Schätzungen des Bundes an Realität vorbei
Eine Gesetzesänderung führte dazu, dass der Bund seit März 2018 die Eintragungsgebühr ins Grundbuch nicht mehr vom bezahlten Kaufpreis, sondern vom geschätzten Marktpreis berechnet. Dass das aber wenig mit der Realität zu tun hat, zeigte ein Beispiel in Piller, einem Ortsteil von Fließ. 60 Euro pro Quadratmeter verlangte die Gemeinde dafür, in seiner Berechnung ging der Bund von 161,50 Euro pro Quadratmeter aus.
Das zeige deutlich, dass Wien das Grundstück nicht kenne, so Bock. Es sei sehr felsig und etwa zehn Kilometer vom Ortszentrum in Fließ entfernt. Er kenne niemanden, der dafür 161,50 Euro bezahlen würde, 60 Euro seien dafür mehr als genug, so Bock.
Land Tirol sieht Missstände
Auch vom Land Tirol hieß es, diese Vorgehensweise sei unverständlich und nicht hilfreich. Gerade in Tirol gebe es großen Bedarf an leistbaren Grundstücken. Wenn eine Gemeinde wie Fließ dafür aktiv eintrete, sei das zu begrüßen. Der Bund sei aufgefordert, diese Missstände zu beseitigen, erklärte Landesrat Johannes Tratter (ÖVP) in einer Stellungnahme.
Weitere Nachzahlungen möglich
Vorerst ging es bei den Nachzahlungen um ein paar hundert Euro pro Käufer.
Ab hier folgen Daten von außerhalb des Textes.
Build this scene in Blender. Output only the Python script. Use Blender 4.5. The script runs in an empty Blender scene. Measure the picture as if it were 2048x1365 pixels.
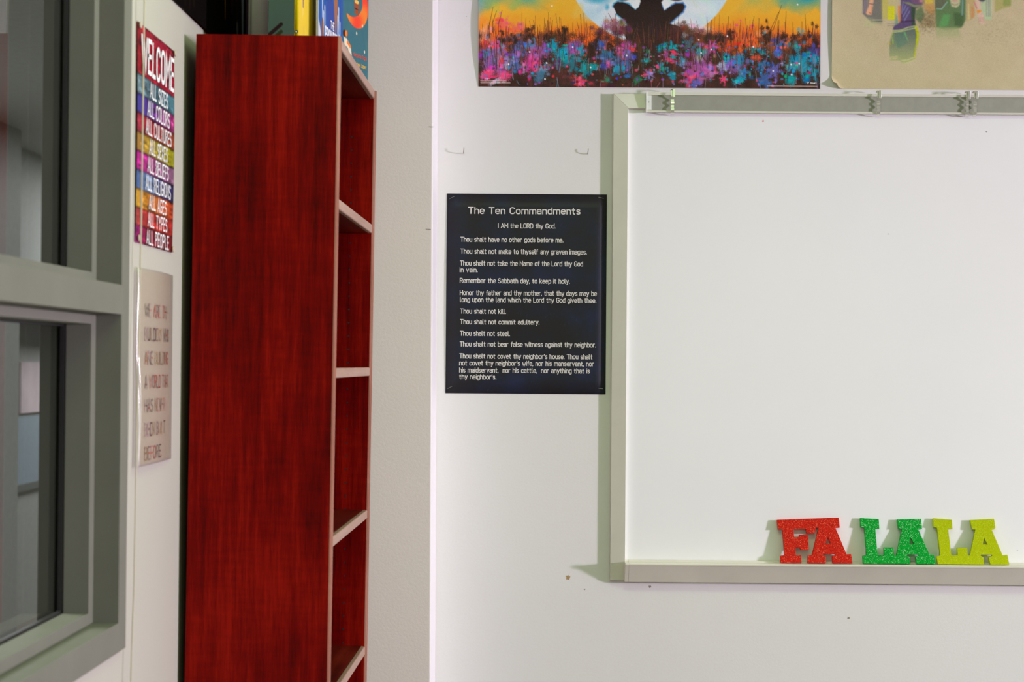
import bpy, bmesh, math, random
import numpy as np
from mathutils import Vector, Matrix
S = bpy.context.scene
COL = S.collection
R = math.radians
rng = np.random.default_rng(7)
random.seed(7)

# ---------------------------------------------------------------- camera
YAW, PITCH, ROLL, EYE, FPX, PPX = .0054, .0125, .0075, 1.5, 3700.0, 1085.0
_f = Vector((-math.sin(YAW)*math.cos(PITCH), math.cos(YAW)*math.cos(PITCH), math.sin(PITCH)))
_r0 = _f.cross(Vector((0, 0, 1))).normalized()
_u0 = _r0.cross(_f)
_r = _r0*math.cos(ROLL) + _u0*math.sin(ROLL)
_u = _u0*math.cos(ROLL) - _r0*math.sin(ROLL)
cd = bpy.data.cameras.new('camera')
cd.sensor_width = 36
cd.lens = FPX/2048*36
cd.shift_x = (1024-PPX)/2048
cd.clip_end = 60
cd.dof.use_dof = True
cd.dof.focus_distance = 4.66
cd.dof.aperture_fstop = 5.6
cam = bpy.data.objects.new('camera', cd)
COL.objects.link(cam)
m = Matrix((_r, _u, -_f)).transposed().to_4x4()
m.translation = (0, 0, EYE)
cam.matrix_world = m
S.camera = cam

def _ray(x, y):
    return _f + _r*((x-PPX)/FPX) - _u*((y-682.5)/FPX)
def on_y(x, y, Y):
    d = _ray(x, y); return Vector((0, 0, EYE)) + d*(Y/d.y)
def on_x(x, y, X):
    d = _ray(x, y); return Vector((0, 0, EYE)) + d*(X/d.x)

# ---------------------------------------------------------------- light
S.view_settings.view_transform = 'Standard'
S.view_settings.look = 'None'
S.view_settings.gamma = 1
S.view_settings.exposure = 0.0
S.view_settings.use_curve_mapping = False
W = bpy.data.worlds.new('world'); S.world = W; W.use_nodes = True
W.node_tree.nodes['Background'].inputs[0].default_value = (.8, 1, .8, 1)
W.node_tree.nodes['Background'].inputs[1].default_value = .02
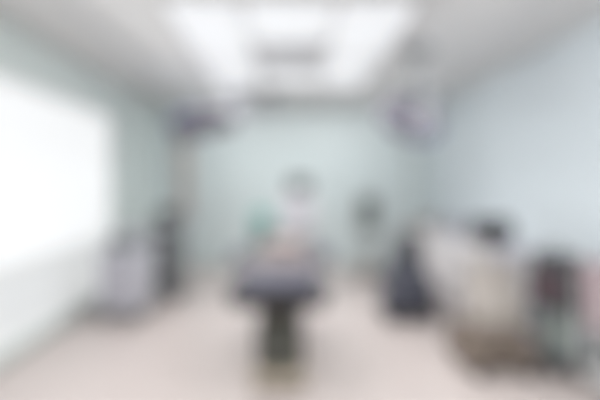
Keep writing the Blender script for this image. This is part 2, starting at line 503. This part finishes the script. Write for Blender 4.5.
# ---------------------------------------------------------------- anaesthesia machine beyond the head of the table
A = empty('anaesthesia_machine', (0.07, 5.45, 0), 0, 'white anaesthesia machine with dark monitor and teal side unit beyond the table head', 'anaesthesia machine')
MB().box((-0.03, 0.05, 0.16), (0.72, 0.6, 0.08), 0.03).build('base', M_grey, A)
for sx in (-0.33, 0.27):
    for sy in (-0.19, 0.29):
        caster(sx, sy, A, 0.05)
MB().box((0.03, 0.08, 0.50), (0.56, 0.5, 0.62), 0.02).build('body', M_midgrey, A)
for k in range(3):
    dr = MB().box((0.03, -0.18, 0.30+0.19*k), (0.50, 0.02, 0.175), 0.008).build('drawer', M_lilac, A)
    MB().tube([(-0.09, -0.19, 0.34+0.19*k), (-0.09, -0.215, 0.34+0.19*k), (0.15, -0.215, 0.34+0.19*k), (0.15, -0.19, 0.34+0.19*k)], 0.008).build('drawer_handle', M_steel, dr)
MB().box((0.03, 0.02, 0.83), (0.66, 0.5, 0.04), 0.012).build('worktop', M_midgrey, A)
MB().box((0.03, 0.14, 1.12), (0.46, 0.3, 0.56), 0.03).build('upper_housing', M_house, A)
MB().box((0.03, -0.015, 1.22), (0.30, 0.02, 0.2), 0.006).build('front_panel', M_lilac, A)
for k in range(3):
    MB().cyl((-0.07+0.1*k, -0.02, 1.04), (-0.07+0.1*k, -0.06, 1.04), 0.022).build('control_knob', M_grey, A)
mo = MB().tube([(0.05, 0.14, 1.38), (0.05, 0.14, 1.5)], 0.025).box((0.06, 0.1, 1.54), (0.32, 0.07, 0.24), 0.015).build('monitor', M_midgrey, A)
MB().box((0.06, 0.062, 1.545), (0.28, 0.006, 0.195), 0.002).build('screen', M_screen, mo)
# teal bellows unit on the left side
tu = MB().box((-0.44, 0.04, 1.00), (0.26, 0.26, 0.42), 0.03).build('bellows_unit', M_teal, A)
bl = MB()
for k in range(6):
    bl.lathe([(0.05, 0), (0.075, 0.015), (0.05, 0.03)], (-0.44, -0.13, 0.87+k*0.03), 20)
bl.build('bellows', M_dark, tu)
MB().box((-0.42, 0.04, 0.72), (0.28, 0.26, 0.12), 0.02).build('side_shelf', M_dark, A)
MB().tube([(-0.44, -0.12, 0.9), (-0.38, -0.25, 0.8), (-0.28, -0.3, 0.95), (-0.12, -0.28, 0.98), (-0.05, -0.2, 0.86)], 0.016, smooth=3).build('breathing_hose', M_grey, A)

# ---------------------------------------------------------------- generic cart pieces
def cart(name, loc, rz, wx, dy, h, z0, body, drawers, front, label, cat, door=False, top=None):
    t = empty(name, loc, rz, label, cat)
    for sx in (-1, 1):
        for sy in (-1, 1):
            caster(sx*(wx/2-0.06), sy*(dy/2-0.06), t, 0.045)
    MB().box((0, 0, z0-0.015), (wx, dy, 0.03), 0.01).build('base_frame', M_midgrey, t)
    MB().box((0, 0.01, (z0+h)/2), (wx-0.02, dy-0.03, h-z0), 0.012).build('body', body, t)
    hh = (h-z0-0.03)/drawers
    for k in range(drawers):
        zc = z0+0.015+hh*(k+0.5)
        d = MB().box((0, -dy/2+0.005, zc), (wx-0.05, 0.02, hh-0.012), 0.006).build('drawer' if not door else 'door', front, t)
        MB().tube([(-wx*0.2, -dy/2, zc+hh*0.2), (-wx*0.2, -dy/2-0.03, zc+hh*0.2), (wx*0.2, -dy/2-0.03, zc+hh*0.2), (wx*0.2, -dy/2, zc+hh*0.2)], 0.007).build('drawer_handle' if not door else 'door_handle', M_steel, d)
    MB().box((0, 0, h+0.012), (wx+0.02, dy+0.02, 0.025), 0.01).build('top', top or body, t)
    return t

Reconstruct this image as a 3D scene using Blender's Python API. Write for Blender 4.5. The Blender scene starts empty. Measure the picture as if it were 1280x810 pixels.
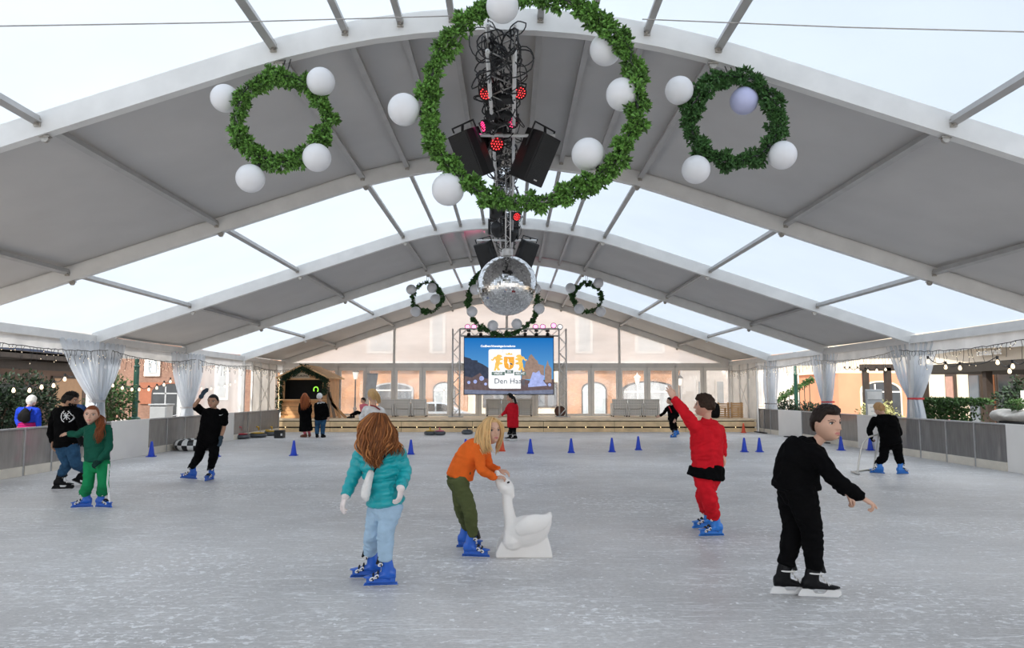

Es könnte aber weitere Nachzahlungen geben, fürchtete der Bürgermeister, und die könnten deutlich teurer werden. Denn nach der Eintragung ins Grundbuch könnte beispielsweise auch die Grunderwerbssteuer von derselben Bemessungsgrundlage, also dem geschätzten Marktwert, berechnet werden. Die sei mit 3,5 Prozent bereits dreimal so hoch wie die Eintragung ins Grundbuch (1,1 Prozent).
Für die Gemeinden als Verkäufer könnte auch die Immobilien-Ertragssteuer steigen, befürchtete Bock. Damit sei es schwerer zu kalkulieren und schwerer möglich, leistbares Wohnen zu ermöglichen.
Grundstückskäufe ab März 2018 betroffen
Ob mit weiteren Nachzahlungen zu rechnen sei, konnte aktuell niemand beantworten. Der Verwaltungsgerichtshof erklärte auf Nachfrage, er könne nur Auskunft zu bereits abgeschlossenen Fällen geben. Die Gemeinde Fließ will aber gegen die Nachzahlungen ankämpfen und die betroffenen Grundstückskäuferinnen und -käufer bei Einsprüchen unterstützen. Durch die Gesetzesänderung könnten auch zahlreiche weitere Käufer von den Nachzahlungen betroffen sein. Einen ähnlichen Fall soll es bereits im Paznauntal geben.